Your answer should be one number: how many lines of the data include the string "script"?
# # # # #
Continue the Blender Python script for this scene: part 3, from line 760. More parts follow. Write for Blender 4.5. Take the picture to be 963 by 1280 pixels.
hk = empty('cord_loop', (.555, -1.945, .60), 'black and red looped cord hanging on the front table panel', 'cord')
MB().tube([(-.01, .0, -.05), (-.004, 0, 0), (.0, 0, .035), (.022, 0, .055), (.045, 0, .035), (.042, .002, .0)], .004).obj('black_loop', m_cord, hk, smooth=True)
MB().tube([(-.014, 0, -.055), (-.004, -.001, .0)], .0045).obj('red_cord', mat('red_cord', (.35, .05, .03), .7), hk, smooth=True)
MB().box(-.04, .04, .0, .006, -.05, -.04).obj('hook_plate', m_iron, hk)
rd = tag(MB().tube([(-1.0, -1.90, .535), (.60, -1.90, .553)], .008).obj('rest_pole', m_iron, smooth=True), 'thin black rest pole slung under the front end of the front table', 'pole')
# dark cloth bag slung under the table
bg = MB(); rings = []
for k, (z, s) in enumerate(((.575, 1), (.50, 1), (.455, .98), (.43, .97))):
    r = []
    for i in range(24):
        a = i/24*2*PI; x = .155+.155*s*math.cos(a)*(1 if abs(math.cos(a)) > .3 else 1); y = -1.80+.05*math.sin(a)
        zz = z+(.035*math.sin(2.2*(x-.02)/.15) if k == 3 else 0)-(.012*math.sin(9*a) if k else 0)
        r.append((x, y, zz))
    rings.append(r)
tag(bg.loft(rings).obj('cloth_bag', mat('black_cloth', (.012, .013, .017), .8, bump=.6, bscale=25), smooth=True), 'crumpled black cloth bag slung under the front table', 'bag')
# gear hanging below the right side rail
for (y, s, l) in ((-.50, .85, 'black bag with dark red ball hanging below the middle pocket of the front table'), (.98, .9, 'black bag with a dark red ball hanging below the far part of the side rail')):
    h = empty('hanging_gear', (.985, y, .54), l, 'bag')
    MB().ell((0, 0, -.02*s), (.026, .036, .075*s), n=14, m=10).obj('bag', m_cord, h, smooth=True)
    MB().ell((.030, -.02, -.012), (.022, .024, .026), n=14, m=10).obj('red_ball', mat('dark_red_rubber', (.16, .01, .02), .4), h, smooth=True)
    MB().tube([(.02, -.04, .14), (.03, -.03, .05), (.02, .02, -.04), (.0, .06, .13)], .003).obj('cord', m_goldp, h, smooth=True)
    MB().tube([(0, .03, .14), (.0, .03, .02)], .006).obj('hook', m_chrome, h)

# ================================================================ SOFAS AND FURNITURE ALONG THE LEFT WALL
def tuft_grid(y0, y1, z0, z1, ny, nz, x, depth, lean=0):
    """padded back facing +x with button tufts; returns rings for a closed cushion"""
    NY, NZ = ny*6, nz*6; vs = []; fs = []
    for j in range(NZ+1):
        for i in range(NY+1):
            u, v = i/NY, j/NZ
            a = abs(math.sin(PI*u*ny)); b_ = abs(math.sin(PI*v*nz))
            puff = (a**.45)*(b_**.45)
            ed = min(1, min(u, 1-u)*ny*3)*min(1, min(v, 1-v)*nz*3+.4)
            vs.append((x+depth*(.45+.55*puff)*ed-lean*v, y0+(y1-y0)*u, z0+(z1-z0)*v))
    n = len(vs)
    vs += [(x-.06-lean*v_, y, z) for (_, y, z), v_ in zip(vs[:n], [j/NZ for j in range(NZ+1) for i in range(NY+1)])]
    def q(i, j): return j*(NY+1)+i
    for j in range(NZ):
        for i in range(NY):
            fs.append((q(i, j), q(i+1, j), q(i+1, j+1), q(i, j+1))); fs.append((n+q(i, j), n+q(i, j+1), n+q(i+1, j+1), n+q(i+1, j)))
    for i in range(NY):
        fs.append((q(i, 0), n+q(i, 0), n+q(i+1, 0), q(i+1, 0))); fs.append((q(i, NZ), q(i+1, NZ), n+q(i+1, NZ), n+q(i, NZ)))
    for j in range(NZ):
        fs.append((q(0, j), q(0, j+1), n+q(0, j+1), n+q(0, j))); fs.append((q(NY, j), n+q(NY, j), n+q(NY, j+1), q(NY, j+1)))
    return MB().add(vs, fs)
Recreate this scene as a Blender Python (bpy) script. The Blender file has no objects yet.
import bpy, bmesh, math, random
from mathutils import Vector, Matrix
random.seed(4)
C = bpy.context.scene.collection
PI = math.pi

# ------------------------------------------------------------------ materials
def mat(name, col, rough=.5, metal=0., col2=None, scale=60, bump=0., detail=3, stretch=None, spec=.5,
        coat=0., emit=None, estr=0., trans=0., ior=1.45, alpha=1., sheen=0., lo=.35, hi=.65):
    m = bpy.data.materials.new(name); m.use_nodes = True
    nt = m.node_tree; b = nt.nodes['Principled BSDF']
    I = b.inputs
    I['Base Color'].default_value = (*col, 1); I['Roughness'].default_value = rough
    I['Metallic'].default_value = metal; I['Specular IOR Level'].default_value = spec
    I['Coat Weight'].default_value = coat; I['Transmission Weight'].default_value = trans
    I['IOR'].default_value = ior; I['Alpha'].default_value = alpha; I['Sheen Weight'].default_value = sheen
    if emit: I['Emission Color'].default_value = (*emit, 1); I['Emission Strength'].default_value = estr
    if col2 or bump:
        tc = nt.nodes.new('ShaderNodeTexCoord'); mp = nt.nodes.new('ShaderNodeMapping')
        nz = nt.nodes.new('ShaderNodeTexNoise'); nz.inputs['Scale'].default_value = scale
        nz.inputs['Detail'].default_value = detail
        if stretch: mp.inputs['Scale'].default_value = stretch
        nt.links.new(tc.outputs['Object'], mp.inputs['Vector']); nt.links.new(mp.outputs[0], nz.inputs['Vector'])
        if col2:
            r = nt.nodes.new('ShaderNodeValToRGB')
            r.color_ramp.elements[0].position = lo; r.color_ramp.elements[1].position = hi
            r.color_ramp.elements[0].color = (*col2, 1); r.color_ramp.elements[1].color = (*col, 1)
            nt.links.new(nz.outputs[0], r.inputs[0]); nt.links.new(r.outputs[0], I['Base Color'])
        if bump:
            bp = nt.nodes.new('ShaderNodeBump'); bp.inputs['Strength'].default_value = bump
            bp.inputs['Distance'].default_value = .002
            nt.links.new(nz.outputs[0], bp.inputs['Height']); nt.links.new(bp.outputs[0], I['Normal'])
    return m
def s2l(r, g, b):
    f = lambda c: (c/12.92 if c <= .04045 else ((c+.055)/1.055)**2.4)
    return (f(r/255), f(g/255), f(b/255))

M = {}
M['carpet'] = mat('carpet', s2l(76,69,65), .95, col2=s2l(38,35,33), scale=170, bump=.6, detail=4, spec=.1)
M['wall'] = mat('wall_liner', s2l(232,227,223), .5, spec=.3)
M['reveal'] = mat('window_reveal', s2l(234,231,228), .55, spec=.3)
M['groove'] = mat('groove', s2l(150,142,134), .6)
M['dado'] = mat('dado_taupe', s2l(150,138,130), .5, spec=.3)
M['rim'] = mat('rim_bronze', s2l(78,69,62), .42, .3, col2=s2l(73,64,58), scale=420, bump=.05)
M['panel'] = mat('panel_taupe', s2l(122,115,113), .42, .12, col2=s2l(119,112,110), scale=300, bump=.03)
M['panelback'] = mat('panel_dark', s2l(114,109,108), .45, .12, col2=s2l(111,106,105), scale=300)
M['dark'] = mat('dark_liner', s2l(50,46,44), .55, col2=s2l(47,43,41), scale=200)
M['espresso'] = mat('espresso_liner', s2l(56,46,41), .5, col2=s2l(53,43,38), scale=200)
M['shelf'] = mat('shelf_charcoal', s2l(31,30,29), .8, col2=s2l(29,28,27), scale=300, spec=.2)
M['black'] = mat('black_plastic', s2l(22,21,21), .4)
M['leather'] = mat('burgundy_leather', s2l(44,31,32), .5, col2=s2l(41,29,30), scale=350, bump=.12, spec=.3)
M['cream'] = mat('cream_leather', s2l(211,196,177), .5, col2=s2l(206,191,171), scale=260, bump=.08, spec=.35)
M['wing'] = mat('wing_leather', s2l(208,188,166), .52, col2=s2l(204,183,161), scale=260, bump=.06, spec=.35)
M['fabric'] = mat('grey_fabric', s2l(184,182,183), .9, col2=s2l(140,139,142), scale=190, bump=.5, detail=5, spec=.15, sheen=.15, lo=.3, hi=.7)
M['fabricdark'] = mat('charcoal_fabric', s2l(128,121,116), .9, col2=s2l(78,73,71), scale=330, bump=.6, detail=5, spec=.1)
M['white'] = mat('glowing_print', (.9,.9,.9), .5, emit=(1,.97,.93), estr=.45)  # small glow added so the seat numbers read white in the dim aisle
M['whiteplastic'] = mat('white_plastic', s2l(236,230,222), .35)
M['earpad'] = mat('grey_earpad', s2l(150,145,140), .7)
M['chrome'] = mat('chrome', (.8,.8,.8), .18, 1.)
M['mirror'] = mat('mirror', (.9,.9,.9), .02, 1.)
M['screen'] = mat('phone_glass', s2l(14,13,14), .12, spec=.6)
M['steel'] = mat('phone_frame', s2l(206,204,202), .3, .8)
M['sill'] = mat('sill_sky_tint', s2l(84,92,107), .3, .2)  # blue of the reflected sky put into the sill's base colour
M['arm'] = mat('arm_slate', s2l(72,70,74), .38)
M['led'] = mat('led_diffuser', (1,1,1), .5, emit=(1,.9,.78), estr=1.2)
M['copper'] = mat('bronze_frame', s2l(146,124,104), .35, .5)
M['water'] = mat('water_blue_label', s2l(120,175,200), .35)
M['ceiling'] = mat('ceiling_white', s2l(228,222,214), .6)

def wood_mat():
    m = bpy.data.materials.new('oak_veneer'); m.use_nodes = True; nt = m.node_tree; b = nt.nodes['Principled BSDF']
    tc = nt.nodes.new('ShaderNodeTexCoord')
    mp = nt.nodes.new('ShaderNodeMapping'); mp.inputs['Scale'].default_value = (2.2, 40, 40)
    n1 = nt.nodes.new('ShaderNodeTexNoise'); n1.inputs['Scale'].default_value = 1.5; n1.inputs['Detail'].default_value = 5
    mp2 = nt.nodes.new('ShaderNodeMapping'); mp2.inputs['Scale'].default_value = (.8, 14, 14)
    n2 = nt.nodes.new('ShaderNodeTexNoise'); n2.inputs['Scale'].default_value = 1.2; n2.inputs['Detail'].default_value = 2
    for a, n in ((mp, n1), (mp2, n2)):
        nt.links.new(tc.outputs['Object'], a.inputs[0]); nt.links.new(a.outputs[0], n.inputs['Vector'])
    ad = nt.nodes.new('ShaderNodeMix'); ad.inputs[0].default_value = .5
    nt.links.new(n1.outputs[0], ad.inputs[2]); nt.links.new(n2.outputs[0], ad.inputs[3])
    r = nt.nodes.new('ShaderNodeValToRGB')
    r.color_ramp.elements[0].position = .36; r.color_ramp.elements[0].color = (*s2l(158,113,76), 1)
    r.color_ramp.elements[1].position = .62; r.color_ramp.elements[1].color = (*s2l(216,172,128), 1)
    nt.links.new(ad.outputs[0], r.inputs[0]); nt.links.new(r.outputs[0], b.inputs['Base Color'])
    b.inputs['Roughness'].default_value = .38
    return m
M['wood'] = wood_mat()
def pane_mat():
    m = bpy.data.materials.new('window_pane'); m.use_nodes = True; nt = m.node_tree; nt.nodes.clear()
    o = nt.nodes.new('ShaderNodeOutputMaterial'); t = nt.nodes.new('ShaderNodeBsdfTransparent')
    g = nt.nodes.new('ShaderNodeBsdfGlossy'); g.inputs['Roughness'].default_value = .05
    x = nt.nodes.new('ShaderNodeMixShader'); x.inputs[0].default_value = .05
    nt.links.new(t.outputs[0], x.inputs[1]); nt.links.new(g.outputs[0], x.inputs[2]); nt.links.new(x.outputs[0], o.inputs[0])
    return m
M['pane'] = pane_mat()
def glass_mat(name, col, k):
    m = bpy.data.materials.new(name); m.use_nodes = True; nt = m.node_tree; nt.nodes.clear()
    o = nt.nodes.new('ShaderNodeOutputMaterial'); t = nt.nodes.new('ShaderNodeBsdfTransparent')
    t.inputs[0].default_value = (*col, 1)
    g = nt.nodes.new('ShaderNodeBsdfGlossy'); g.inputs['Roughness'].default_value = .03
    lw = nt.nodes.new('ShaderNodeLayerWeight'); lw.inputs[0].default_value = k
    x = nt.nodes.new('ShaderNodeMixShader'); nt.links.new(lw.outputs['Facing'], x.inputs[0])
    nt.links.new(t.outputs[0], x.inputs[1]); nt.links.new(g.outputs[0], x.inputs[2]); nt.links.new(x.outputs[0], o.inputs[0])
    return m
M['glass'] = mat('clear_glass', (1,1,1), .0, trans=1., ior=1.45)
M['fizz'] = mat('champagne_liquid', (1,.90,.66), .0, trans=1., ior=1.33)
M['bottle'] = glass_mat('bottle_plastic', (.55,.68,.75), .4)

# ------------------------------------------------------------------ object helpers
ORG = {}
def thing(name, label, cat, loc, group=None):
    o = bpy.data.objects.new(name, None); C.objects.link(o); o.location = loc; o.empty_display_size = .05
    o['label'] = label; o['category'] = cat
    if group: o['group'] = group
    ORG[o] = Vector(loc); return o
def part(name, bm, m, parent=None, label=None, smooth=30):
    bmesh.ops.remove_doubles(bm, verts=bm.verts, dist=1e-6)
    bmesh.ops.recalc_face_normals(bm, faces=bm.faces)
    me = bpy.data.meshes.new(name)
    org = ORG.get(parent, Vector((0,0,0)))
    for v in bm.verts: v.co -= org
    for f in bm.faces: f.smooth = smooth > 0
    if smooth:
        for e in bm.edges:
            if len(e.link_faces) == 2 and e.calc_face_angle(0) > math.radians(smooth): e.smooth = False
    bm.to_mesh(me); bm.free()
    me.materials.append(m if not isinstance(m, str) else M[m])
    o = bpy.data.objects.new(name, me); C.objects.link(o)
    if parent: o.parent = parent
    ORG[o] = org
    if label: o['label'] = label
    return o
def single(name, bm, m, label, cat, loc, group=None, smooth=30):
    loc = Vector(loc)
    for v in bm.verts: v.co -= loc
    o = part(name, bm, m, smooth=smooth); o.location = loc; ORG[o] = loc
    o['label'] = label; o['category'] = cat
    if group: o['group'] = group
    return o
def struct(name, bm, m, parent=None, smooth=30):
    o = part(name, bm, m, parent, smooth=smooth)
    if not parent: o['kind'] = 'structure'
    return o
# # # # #
TASK ANSWER: 2